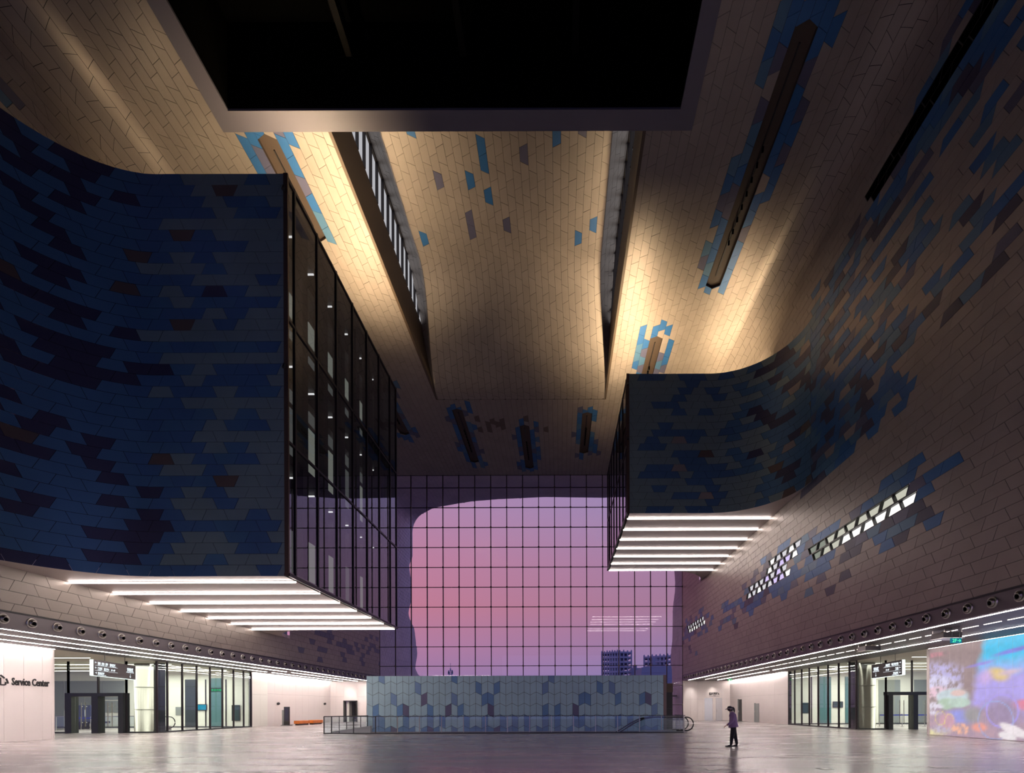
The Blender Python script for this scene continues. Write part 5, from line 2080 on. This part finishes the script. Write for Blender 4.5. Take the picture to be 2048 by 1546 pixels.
# face: nose, eyes, ears, mask
hx, hz = PXx - .15, 1.475
MB().lathe([(.012, 0), (.015, .02), (.005, .04)], (hx - .08, PYy, hz + .005), (-1, 0, -.4), 8).build('nose', skinm, per, smooth=True)
for sg in (-1, 1):
    MB().lathe([(.004, -.004), (.010, 0), (.004, .005)], (hx - .075, PYy + sg * .032, hz + .03), (-1, 0, 0), 8).build('eye', capm, per)
    MB().lathe([(.008, 0), (.026, .008), (.02, .016)], (hx + .02, PYy + sg * .072, hz + .01), (0, sg, 0), 10).build('ear', skinm, per, smooth=True)
mb = MB()
for z, rx, ry in ((-.065, .05, .045), (-.035, .085, .066), (0.0, .092, .072), (.012, .09, .07)):
    for i in range(11):
        a = R(100 + 16 * i)
        mb.v.append((hx + .01 + rx * math.cos(a) * 1.05, PYy + ry * math.sin(a) * 1.08, hz + z))
for k in range(3):
    for i in range(10):
        mb.f.append((k * 11 + i, k * 11 + i + 1, (k + 1) * 11 + i + 1, (k + 1) * 11 + i))
        mb.m.append(0)
mb.build('face_mask', capm, per, smooth=True)
cp = MB().lathe([(.098, 0), (.10, .03), (.088, .075), (.05, .105), (.01, .112)], (PXx - .145, PYy, 1.495), (.06, 0, 1), 18).build('cap', capm, per, smooth=True)
pts = [(-.225, -.065), (-.30, -.05), (-.325, 0), (-.30, .05), (-.225, .065), (-.20, 0)]
MB().prism([(PXx + a, PYy + b, 1.50 + (a + .225) * .38) for a, b in pts], (0, 0, .012)).build('cap_brim', capm, cp)
MB().lathe([(.1015, 0), (.1015, .012)], (PXx - .145, PYy, 1.50), (.06, 0, 1), 18).build('cap_band', mat('cap_piping', (.6, .5, .6), .7), cp)
MB().tube([(PXx - .06, PYy, 1.54), (PXx - .02, PYy, 1.545), (PXx + .02, PYy, 1.50), (PXx + .035, PYy, 1.42), (PXx + .04, PYy, 1.34)], [.03, .035, .036, .03, .008], 10).build('ponytail', mat('black_hair', (.012, .009, .012), .6), per, smooth=True)
MB().lathe([(.07, -.055), (.088, -.02), (.09, .03), (.06, .06)], (PXx - .105, PYy, 1.46), (.3, 0, 1), 14).build('hair', bpy.data.materials['black_hair'], per, smooth=True)
for x, y in ((-.20, -.092), (.09, .092)):
    MB().prism([(PXx + x - .13, PYy + y - .045, 0), (PXx + x + .10, PYy + y - .04, 0), (PXx + x + .11, PYy + y, 0), (PXx + x + .10, PYy + y + .04, 0), (PXx + x - .13, PYy + y + .045, 0), (PXx + x - .16, PYy + y, 0)], (0, 0, .035)).build('shoe_sole', shoe, per)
* * * * *
The material above holds pictures; copy everything else in it exactly.

The Blender Python script for this scene continues. Write part 5, from line 2080 on. This part finishes the script. Write for Blender 4.5. Take the picture to be 2048 by 1546 pixels.
# face: nose, eyes, ears, mask
hx, hz = PXx - .15, 1.475
MB().lathe([(.012, 0), (.015, .02), (.005, .04)], (hx - .08, PYy, hz + .005), (-1, 0, -.4), 8).build('nose', skinm, per, smooth=True)
for sg in (-1, 1):
    MB().lathe([(.004, -.004), (.010, 0), (.004, .005)], (hx - .075, PYy + sg * .032, hz + .03), (-1, 0, 0), 8).build('eye', capm, per)
    MB().lathe([(.008, 0), (.026, .008), (.02, .016)], (hx + .02, PYy + sg * .072, hz + .01), (0, sg, 0), 10).build('ear', skinm, per, smooth=True)
mb = MB()
for z, rx, ry in ((-.065, .05, .045), (-.035, .085, .066), (0.0, .092, .072), (.012, .09, .07)):
    for i in range(11):
        a = R(100 + 16 * i)
        mb.v.append((hx + .01 + rx * math.cos(a) * 1.05, PYy + ry * math.sin(a) * 1.08, hz + z))
for k in range(3):
    for i in range(10):
        mb.f.append((k * 11 + i, k * 11 + i + 1, (k + 1) * 11 + i + 1, (k + 1) * 11 + i))
        mb.m.append(0)
mb.build('face_mask', capm, per, smooth=True)
cp = MB().lathe([(.098, 0), (.10, .03), (.088, .075), (.05, .105), (.01, .112)], (PXx - .145, PYy, 1.495), (.06, 0, 1), 18).build('cap', capm, per, smooth=True)
pts = [(-.225, -.065), (-.30, -.05), (-.325, 0), (-.30, .05), (-.225, .065), (-.20, 0)]
MB().prism([(PXx + a, PYy + b, 1.50 + (a + .225) * .38) for a, b in pts], (0, 0, .012)).build('cap_brim', capm, cp)
MB().lathe([(.1015, 0), (.1015, .012)], (PXx - .145, PYy, 1.50), (.06, 0, 1), 18).build('cap_band', mat('cap_piping', (.6, .5, .6), .7), cp)
MB().tube([(PXx - .06, PYy, 1.54), (PXx - .02, PYy, 1.545), (PXx + .02, PYy, 1.50), (PXx + .035, PYy, 1.42), (PXx + .04, PYy, 1.34)], [.03, .035, .036, .03, .008], 10).build('ponytail', mat('black_hair', (.012, .009, .012), .6), per, smooth=True)
MB().lathe([(.07, -.055), (.088, -.02), (.09, .03), (.06, .06)], (PXx - .105, PYy, 1.46), (.3, 0, 1), 14).build('hair', bpy.data.materials['black_hair'], per, smooth=True)
for x, y in ((-.20, -.092), (.09, .092)):
    MB().prism([(PXx + x - .13, PYy + y - .045, 0), (PXx + x + .10, PYy + y - .04, 0), (PXx + x + .11, PYy + y, 0), (PXx + x + .10, PYy + y + .04, 0), (PXx + x - .13, PYy + y + .045, 0), (PXx + x - .16, PYy + y, 0)], (0, 0, .035)).build('shoe_sole', shoe, per)